Why muzzles matter

When I first launched The Muzzle Up! Project, I developed it with three objectives:

1) Reduce stigma surrounding muzzles

2) Provide high-quality information about muzzle training and safety

3) Give owners whose dogs wear muzzles a supportive platform to interact and share ideas

Supporters from across the globe have amazed and inspired me, sending photos of their dogs living full and enriched lives while wearing muzzles. The Facebook community page has grown to almost 5,000 supporters, including leaders in the training and veterinary fields. This positive feedback shows how we as humans can use the foundations of animal learning to train dogs to enjoy wearing their muzzles and help others realize muzzles don’t have to mean a prison sentence for a life bereft of enrichment.

What sets The Muzzle Up! Project and its online training program apart from basic muzzle training available on the web is the use of parameters and games so that dogs not only tolerate wearing their muzzles, but enjoy wearing them. Many plans end with putting the muzzle on the dog, when in fact securing the buckle of the muzzle strap is just the beginning. After all, just because a dog is OK with wearing a muzzle for a few seconds doesn’t mean he has learned to play, run, or interact with the environment while wearing it.

Some dogs are uncomfortable moving their heads when wearing a muzzle. Other dogs freeze when they get outside, unsure whether it is safe to sniff or run. Still other dogs need help learning to eat and move while wearing one.

Using the principles of operant and classical conditioning, Muzzle Up Online works with clients and their dogs to facilitate play, loose and comfortable body movement, and teach a variety of games and activities. We use the dog’s favorite motivators to make muzzle time rewarding and fun, whether it be fetch, soccer, nose work, or simple agility moves.

The results are heartwarming and beautiful. Imagine a fearful dog gaining confidence and weaving around agility poles while wearing a muzzle. Or a shy dog running toward the muzzle from across the room in order to place her snout in the basket, eagerly anticipating her reward. These aren’t just pipe dreams; training makes them possible for dogs of varied breeds, backgrounds and temperaments.

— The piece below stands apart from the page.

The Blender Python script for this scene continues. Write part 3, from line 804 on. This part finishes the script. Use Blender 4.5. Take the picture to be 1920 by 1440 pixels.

As dog owners, want our dogs to trust us. We want our dogs to feel comfortable in our presence. We don’t want our dogs to be scared of us. When done the proper way, muzzle training can increase the trust in you and your dog’s relationship, because in every dog’s training plan, trust is not only the foundation, it’s the terminal behavior.

2015 has been a momentous year at Muzzle Up. Many thanks to all our supporters, including Tawzer Dog and the Pet Professional Guild, whose DVDs and inaugural summit have helped Muzzle Up’s message reach dog owners and pet professionals across the globe. Onward to 2016!